By JULIET LINDERMAN
Associated Press

PRINCESS ANNE, Maryland (AP) — A divorced kitchen worker and his seven children were accidentally poisoned to death by carbon monoxide from a generator they used to keep warm after their electricity was cut off, police said Tuesday.

The Delmarva Power company said it cut off power to the house on March 25 for safety reasons and not because the family was behind on their utility bills.

Delmarva Spokesman Matt Likovich said the utility discovered a stolen electric meter had been illegally connected to the rental home in the small town of Princess Anne on Maryland’s Eastern Shore, where the family was living since November.

Maryland law bars utilities from terminating electric service for nonpayment of bills from Nov. 1 through March 31 without an affidavit filed to the Public Service Commission.

Rodney Todd, 36, and his two sons and five daughters were last seen alive on March 28.

Police responding to a missing persons report found their bodies Monday after friends, school workers and Todd’s supervisor at work had knocked on the door with no answer.

“The children were all in beds and it appears as though they were sleeping,” Princess Anne Police Chief Scott Keller said. “They didn’t have electricity. Probably it was bedtime and they decided they needed some light and probably some heat, because toward the end of March even though it was spring we were having some pretty chilly nights.”

Why Todd ran the gas-powered generator inside his kitchen was not clear. The chief speculated that the noise would have bothered neighbors, had it been outside.

“I’m just numb. I’m just numb. Like it’s a nightmare but it’s not,” the children’s mother, Tyisha Luneice Chambers, told The Associated Press on Tuesday. “If I had known he was without electricity, I would have helped.”

Lloyd Edwards said his stepson had bought the generator after the power was shut off because of unpaid bills at their one-story wood frame home.

“It’s so hard. How can you understand something like this?” Edwards said. “He was an outstanding dad. … To keep his seven children warm, he bought a generator, and the carbon monoxide consumed them.”

Matt Likovich, a spokesman for Delmarva Power, said Tuesday that the utility was not contacted to have power restored in the home after the illegal meter was removed. “We had no record of who was living there,” Likovich said. “There was no way to determine what their situation was.”
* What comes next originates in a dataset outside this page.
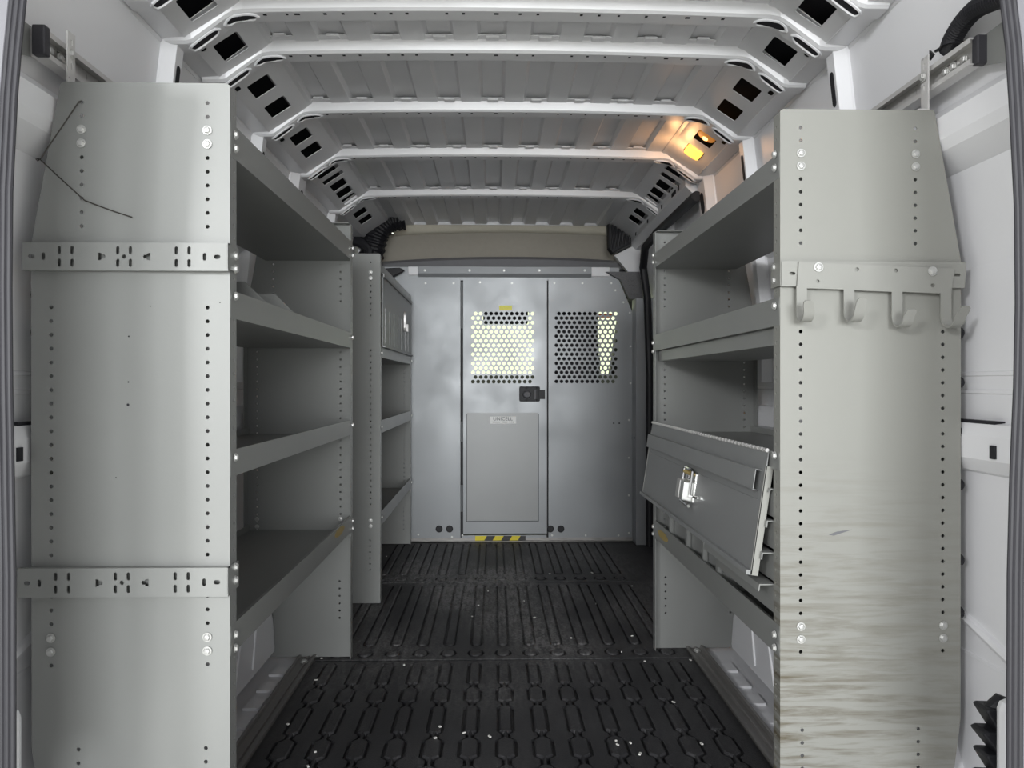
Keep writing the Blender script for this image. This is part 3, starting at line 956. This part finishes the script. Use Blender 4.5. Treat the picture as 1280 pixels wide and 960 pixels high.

Likovich said customers are encouraged to contact the utility if they are having difficulty paying their bill. He says there are options for such customers, including partnerships with social service agencies. But, he said, the customers “have to contact us.”

Todd got help paying utility bills in the past, but did not apply this year, said Tom VanLandingham, who directs the Office of Home Energy Programs in Somerset County. Families can apply once a year, and assistance is based on household income and energy use, among other factors.

“We’re all kind of baffled as to why he did not apply this year,” VanLandingham said. “That’s the million-dollar question.”

Todd was a utility worker at the nearby University of Maryland Eastern Shore.

He retained full custody of his children when his divorce from Tyisha Luniece Chambers was finalized last September. Court records identified the boys as Cameron and ZhiHeem, and the girls as Tyjuziana, Tykeria, Tynijuzia, TyNiah and Tybreyia. Bonnie Edwards said her grandsons were 13 and 7, and granddaughters were 15, 12, 10, 9 and 6, respectively.